Dopo due mesi solo tre pacchetti risultano finanziati da Olanda, Svezia, Norvegia, Danimarca e Germania ma nell’incontro con Trump di ieri Zelensky ha rilanciato.

Parlando ai giornalisti alla Casa Bianca, ha affermato che il suo Paese si è offerto di acquistare armi statunitensi per un valore di 90 miliardi di dollari.

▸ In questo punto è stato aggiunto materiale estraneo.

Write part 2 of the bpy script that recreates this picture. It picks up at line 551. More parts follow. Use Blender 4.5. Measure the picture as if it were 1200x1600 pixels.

In realtà ha notizia andrebbe scritta in modo diverso: Zelensky ha concordato con Trump di ordinare forniture militari negli Stati Uniti per un valore di 90 miliardi di dollari che verranno pagate dagli alleati europei della NATO.

Occorre chiedersi se sono queste le garanzie di sicurezza che Washington offre a Kiev a spese nostre oppure se è il prezzo che gli europei pagheranno per non essere lasciati soli da Washington nell’assicurare garanzie all’Ucraina.

In ogni caso sembra che dovremo preparaci a pagare 100 miliardi di dollari (10 già definiti più 90 nei prossimi anni) al Pentagono e alle aziende del settore difesa statunitensi per armare l’Ucraina in modo che possa difendersi da un eventuale nuovo attacco russo che però Trump si sente di escludere.

In altri termini, se gli europei pagheranno 100 miliardi di armi americane a Kiev dovranno sottrarre la stessa somma (per giunta ottenuta a debito) dagli investimenti destinati alla difesa dell’Europa e alle commesse per le aziende europee, favorendo coi nostri soldi i concorrenti statunitensi.

Finora nessuno ha reagito al diktat di Zelensky (anzi, alla “marchetta” di Zelensky a Trump e all’industria statunitense), eppure con un sussulto di dignità, sarebbe lecito immaginare che gli europei, così preoccupati per la sicurezza di Kiev, ammoniscano Zelensky ricordandogli che se le garanzie di sicurezza le dovranno offrire gli europei allora le armi per proteggere l’Ucraina devono essere “made in Europe”.

Le pagheremmo sempre noi ma almeno facendo crescere il nostro PIL, dando commesse alle nostre aziende e ai nostri lavoratori, sviluppando ricerca e sviluppo da noi, non oltreoceano.

In attesa di (improbabili) sussulti di dignità da parte dei leader europei, la beffa delle armi all’Ucraina rischia di essere l’ultima battaglia (perduta) nell’ultima guerra contro l’Europa.